A new class action lawsuit has been filed against Cascade Spring Credit and its executives. The plaintiff, Chad Hohenbery, alleges that these defendants have been making usurious and illegal loans to Illinois residents through their online lending business, in violation of various Illinois and federal laws.
The lawsuit alleges that the defendants have been making loans at exorbitant interest rates, far exceeding the limits set by Illinois law. The plaintiff himself claims he received a loan from Cascade Spring Credit with an annual percentage rate of 598.36%. These loans allegedly violate the Illinois Predatory Loan Prevention Act, which prohibits loans with an interest rate exceeding 36%, and the Illinois Interest Act, which sets an even lower limit of 9% for loans made by unlicensed lenders.

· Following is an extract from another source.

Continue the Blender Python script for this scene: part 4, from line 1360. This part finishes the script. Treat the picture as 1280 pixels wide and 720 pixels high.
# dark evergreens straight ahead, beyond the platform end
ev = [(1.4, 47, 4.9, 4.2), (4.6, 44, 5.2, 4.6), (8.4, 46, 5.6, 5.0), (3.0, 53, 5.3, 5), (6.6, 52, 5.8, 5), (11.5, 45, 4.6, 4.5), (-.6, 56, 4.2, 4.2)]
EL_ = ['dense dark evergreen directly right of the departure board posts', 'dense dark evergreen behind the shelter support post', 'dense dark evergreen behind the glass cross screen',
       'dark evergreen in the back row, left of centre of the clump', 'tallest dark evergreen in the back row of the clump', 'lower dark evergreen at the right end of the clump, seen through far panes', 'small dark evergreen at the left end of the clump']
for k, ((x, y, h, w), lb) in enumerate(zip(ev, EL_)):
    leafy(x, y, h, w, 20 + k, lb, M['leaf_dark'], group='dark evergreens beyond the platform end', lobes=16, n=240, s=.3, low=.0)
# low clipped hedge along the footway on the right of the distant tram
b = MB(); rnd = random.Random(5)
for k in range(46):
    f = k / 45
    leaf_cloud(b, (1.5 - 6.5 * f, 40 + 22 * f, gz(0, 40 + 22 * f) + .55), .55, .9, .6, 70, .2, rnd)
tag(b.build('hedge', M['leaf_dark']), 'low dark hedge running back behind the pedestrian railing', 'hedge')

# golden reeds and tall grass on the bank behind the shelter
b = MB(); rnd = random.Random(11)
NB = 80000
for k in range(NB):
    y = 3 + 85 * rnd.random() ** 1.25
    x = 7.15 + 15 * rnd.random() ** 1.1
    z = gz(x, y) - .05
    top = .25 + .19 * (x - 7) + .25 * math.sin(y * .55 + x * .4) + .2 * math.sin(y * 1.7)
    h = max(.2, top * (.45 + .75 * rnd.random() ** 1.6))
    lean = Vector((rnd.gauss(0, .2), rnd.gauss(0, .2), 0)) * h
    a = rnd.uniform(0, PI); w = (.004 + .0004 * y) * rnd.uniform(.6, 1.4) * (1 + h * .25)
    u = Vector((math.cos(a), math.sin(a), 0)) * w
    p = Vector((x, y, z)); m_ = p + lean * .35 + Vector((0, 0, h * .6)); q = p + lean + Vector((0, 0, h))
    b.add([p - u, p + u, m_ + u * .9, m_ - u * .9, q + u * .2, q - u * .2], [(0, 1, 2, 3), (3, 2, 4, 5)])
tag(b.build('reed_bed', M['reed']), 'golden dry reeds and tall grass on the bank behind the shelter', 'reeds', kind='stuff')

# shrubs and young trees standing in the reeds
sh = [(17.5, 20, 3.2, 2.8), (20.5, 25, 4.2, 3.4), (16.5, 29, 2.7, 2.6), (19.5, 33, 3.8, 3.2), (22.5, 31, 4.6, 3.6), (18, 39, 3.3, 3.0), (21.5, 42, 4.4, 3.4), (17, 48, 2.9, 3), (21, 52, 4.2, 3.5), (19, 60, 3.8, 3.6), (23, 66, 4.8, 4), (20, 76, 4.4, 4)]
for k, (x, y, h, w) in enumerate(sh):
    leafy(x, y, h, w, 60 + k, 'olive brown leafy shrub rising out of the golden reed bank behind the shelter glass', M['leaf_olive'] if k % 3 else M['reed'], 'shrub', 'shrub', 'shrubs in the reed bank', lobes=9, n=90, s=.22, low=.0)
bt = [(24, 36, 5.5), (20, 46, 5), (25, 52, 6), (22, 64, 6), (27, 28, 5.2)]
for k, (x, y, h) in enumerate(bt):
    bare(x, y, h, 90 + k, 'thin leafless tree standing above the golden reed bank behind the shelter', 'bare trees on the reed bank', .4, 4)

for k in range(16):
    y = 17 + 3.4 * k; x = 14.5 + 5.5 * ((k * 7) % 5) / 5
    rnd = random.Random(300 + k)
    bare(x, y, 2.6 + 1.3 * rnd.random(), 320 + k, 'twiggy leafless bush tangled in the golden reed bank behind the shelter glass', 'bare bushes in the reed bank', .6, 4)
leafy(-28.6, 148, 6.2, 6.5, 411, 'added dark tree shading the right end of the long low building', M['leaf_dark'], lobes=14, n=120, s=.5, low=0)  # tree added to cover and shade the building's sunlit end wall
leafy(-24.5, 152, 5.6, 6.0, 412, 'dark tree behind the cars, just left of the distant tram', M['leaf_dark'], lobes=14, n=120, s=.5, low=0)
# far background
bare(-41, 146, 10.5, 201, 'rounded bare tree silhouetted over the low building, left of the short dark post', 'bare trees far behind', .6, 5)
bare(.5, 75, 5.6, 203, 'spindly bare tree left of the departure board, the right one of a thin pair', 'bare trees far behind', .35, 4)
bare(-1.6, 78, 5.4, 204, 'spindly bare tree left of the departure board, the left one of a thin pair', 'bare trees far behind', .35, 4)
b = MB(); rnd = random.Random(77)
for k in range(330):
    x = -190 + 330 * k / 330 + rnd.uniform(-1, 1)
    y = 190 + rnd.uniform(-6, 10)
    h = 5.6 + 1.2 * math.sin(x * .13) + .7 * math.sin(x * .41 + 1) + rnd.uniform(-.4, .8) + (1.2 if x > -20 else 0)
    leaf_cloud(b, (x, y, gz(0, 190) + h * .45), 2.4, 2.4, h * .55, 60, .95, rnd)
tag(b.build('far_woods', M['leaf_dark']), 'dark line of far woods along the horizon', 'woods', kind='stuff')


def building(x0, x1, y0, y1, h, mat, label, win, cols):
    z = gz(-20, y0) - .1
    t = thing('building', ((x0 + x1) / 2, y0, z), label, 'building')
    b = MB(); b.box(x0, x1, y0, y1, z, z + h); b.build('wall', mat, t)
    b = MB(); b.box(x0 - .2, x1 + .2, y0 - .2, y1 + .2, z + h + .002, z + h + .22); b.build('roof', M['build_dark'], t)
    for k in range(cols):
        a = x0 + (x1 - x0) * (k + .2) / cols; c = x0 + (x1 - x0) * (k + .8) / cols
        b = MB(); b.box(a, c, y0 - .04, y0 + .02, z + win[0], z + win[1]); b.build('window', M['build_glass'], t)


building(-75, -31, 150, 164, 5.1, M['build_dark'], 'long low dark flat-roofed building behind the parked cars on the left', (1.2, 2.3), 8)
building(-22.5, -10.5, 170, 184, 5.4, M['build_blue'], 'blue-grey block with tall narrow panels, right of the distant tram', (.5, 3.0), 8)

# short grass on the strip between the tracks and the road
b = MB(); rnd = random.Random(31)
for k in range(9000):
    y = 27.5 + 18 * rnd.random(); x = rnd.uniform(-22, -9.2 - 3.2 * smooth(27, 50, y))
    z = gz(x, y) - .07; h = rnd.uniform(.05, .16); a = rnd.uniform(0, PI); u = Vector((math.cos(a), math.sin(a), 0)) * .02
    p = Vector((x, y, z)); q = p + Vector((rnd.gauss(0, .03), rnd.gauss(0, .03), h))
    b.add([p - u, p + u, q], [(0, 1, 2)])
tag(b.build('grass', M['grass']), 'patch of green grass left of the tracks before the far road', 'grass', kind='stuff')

Not only are these loans alleged to be usurious, they are also claimed to be illegal. Under Illinois law, loans made by unlicensed lenders at more than 9% interest are void and unenforceable. Yet, the defendants are accused of not only making such loans, but also of using tribal immunity as a defense to evade liability for them.
According to the lawsuit, the plaintiff received a loan for personal purposes from Cascade Spring Credit. The loan was transferred to the plaintiff's bank account in Illinois via ACH, and was repaid through the same mechanism. The plaintiff alleges that the defendants' lending operations were conducted outside of tribal lands, and the majority of the transactions occurred in Illinois.
The plaintiff further alleges that the defendants, including Hill, Crandall, and Raines, are associated with the lending enterprise and conducted or participated in the affairs of the enterprise through a pattern of making and collecting unlawful loans.
The plaintiff brings the lawsuit on behalf of a class consisting of individuals with Illinois addresses who received loans from Cascade Spring Credit at more than 9% interest or more than 36% interest, depending on the claim. The class is numerous, making a class action the superior method for the fair and efficient adjudication of the matter.
Given the allegations, it is likely that many Illinois residents who have taken out loans from Cascade Spring Credit may be affected by this case. The lawsuit seeks to represent all such individuals, and to hold the defendants accountable for their alleged actions.
The plaintiff is seeking statutory damages, compensatory damages, punitive damages, and attorney's fees. While the exact dollar amount is not stated in the complaint, it is likely to be in excess of five million dollars. The plaintiff also seeks other relief as deemed proper by the court, which could potentially increase the total amount at stake.
In addition to monetary damages, the plaintiff also demands that the defendants preserve all recordings, data, documents, and other tangible things related to the case. This could potentially lead to further evidence being uncovered, and could have significant implications for the outcome of the case.
As the case progresses, the court will need to determine whether the defendants' alleged actions indeed constitute violations of the Illinois Predatory Loan Prevention Act, the Illinois Interest Act, and the Illinois Consumer Fraud Act. The court will also need to determine whether the defendants qualify for tribal immunity, as they claim.
Regardless of the outcome, this case serves as a stark reminder of the potential pitfalls of online lending, and the importance of consumer protection laws in ensuring that borrowers are treated fairly.